Retention should not be perpetuated on the basis of false assumptions as to its educational benefit to young children. Further, policies that delay children’s entry into school and/or segregate them into extra-year classes label children as failures at the outset of their school experience and are simply more subtle forms of retention. Not only is there a preponderance of evidence that there is no academic benefit from retention or tracking in its many forms, especially for young elementary age children, but there are also worrisome threats to the social-emotional development of the child subjected to such practices.
Although research does not support grade retention, many educators and parents do. Sometimes it is true that teachers do see children who have been retained, placed in extra year classes, or held out of school for a year making progress. It is also true that they have no opportunity to see how well the children might have progressed had they been promoted or moved along with their age-mates. The vast majority of control-group studies that are structured to measure this comparison come down clearly on the side of promotion. Students recommended for retention but advanced to the next level end up doing as well as or better academically than comparable non-promoted peers. Children who have been retained demonstrate more social regression, display more behavior problems, suffer stress in connection with being retained, and more frequently leave high school without graduating.
Policies sanctioning retention should be highly suspect given the lack of demonstrated effectiveness and prevalent bias against certain groups of children (e.g., young-in-grade males, children of color, English language learners).

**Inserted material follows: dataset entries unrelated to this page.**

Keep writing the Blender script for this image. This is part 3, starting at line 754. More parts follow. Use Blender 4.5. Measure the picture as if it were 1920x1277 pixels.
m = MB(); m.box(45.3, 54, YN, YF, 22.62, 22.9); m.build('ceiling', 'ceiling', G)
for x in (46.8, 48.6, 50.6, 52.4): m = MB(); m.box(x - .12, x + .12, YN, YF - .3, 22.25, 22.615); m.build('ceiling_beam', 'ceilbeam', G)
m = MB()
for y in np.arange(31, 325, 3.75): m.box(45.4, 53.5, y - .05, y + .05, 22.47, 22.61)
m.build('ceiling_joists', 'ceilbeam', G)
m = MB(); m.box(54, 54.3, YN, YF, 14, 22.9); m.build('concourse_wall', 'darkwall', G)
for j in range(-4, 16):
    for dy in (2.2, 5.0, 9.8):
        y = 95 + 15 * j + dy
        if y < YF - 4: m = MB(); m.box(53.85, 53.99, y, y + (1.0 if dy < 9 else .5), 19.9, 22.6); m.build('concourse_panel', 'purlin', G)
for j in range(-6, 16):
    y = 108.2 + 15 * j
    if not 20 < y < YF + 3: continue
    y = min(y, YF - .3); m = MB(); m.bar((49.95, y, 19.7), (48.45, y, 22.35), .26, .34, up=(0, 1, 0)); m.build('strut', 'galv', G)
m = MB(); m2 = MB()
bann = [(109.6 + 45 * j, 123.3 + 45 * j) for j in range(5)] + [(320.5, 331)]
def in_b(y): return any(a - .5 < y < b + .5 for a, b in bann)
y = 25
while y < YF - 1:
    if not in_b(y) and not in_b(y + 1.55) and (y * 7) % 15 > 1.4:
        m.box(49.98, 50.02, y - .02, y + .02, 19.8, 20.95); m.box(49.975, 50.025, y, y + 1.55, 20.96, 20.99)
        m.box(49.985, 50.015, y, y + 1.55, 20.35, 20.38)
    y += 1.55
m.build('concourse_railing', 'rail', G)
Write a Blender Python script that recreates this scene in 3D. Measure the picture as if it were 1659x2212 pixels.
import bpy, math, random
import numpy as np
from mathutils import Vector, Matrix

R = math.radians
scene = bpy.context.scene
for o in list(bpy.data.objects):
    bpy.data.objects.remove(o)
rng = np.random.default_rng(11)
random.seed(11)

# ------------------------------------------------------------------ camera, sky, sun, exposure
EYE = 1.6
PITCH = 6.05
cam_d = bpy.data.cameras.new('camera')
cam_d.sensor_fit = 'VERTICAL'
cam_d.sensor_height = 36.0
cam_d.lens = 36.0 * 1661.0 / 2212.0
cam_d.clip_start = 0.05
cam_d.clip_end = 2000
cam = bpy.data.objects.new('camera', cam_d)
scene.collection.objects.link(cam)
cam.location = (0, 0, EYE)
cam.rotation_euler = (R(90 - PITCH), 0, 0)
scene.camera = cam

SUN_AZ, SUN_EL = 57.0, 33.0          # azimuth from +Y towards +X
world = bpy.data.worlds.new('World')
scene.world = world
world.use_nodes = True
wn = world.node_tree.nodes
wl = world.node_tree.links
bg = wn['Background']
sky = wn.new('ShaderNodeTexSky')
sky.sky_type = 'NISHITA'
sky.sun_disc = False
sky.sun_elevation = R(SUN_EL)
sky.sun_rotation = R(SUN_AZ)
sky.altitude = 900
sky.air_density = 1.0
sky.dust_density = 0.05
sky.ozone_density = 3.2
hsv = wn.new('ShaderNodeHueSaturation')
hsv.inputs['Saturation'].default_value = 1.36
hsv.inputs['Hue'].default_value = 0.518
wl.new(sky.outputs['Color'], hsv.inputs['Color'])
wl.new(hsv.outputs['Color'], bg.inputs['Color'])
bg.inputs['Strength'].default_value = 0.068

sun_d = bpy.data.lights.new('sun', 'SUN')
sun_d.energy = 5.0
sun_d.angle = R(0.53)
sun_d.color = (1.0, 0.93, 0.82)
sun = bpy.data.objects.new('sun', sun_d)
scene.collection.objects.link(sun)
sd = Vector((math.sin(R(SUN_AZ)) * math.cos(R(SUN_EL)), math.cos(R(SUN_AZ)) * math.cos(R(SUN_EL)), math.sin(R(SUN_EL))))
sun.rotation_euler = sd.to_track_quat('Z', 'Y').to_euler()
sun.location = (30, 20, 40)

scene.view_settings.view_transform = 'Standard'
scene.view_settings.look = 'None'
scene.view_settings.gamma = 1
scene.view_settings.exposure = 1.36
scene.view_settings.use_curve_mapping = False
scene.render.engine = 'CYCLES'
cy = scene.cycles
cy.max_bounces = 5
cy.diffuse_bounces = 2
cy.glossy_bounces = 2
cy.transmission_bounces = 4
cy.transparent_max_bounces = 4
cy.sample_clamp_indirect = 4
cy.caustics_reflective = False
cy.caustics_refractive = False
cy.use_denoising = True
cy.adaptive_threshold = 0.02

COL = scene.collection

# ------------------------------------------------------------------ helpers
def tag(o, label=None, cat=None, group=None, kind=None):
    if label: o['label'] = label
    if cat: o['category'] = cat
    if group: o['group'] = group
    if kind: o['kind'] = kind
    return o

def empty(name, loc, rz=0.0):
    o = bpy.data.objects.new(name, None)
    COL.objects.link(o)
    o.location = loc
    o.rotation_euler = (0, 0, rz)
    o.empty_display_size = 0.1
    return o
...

The current methodology used in selecting students for retention or tracking makes it impossible to predict accurately or equitably who will benefit. Given the natural variability in children’s developmental patterns in the early childhood years and the widely acknowledged unreliability of testing young children, it is unlikely that valid and reliable processes for determining who might benefit from being retained or otherwise held back can ever be applied with surety.
Pro-retention policies as a strategy for establishing rigorous academic standards are likely to be self-defeating. The lowered expectations parents and teachers develop toward retained children decrease the probability that such children will ever attain their potential. Rhetoric around the term “ending social promotion” (which has increased dramatically in the standards-based climate of today’s schools) creates a climate that supports an increase in retention. The only circumstances under which it may be useful to urge the end of “social promotion” is when there is a clear understanding that we
know many strategies for improving children’s achievement that we are not using fully and which are less costly in both human and financial terms than retention. These include:
§ Participation in high quality preschool at age three and four
§ Improving the quality of infant/toddler child care settings
§ Participation in full time kindergarten
§ Lowering class size
§ Access to tutoring outside of class time
§ Participation in summer programs and/or year-round schooling
§ Participation in after school programs
§ Multiage grouping/looping/ungraded primary
§ Professional development designed to institutionalize more effective teaching practices
The educational community can no longer afford to ignore the consequences of policies and practices which: 1) assign the burden of responsibility for failure to the child, rather than the program; 2) place the child at risk of further failure, apathy toward school, and demoralization; and 3) fail to contribute to quality early childhood education. Ending conditions that prevent all children from learning the most they can must be a priority for us all (National Association of Early Childhood Specialists in the State Departments of Education, 1987).
References:
National
Association of Early Childhood Specialists in State Departments of Education.
(1987). Unacceptable trends in
kindergarten entry and placement. Washington, DC: Author.
National
Association of State Boards of Education. (1999). Social promotion and
retention of students. NASBE Policy
Update, 7(3) 1-2.
Oakes, J.
(1999). Promotion or retention: Which one is social? Harvard Education Letter, January/February, pp. 1-2.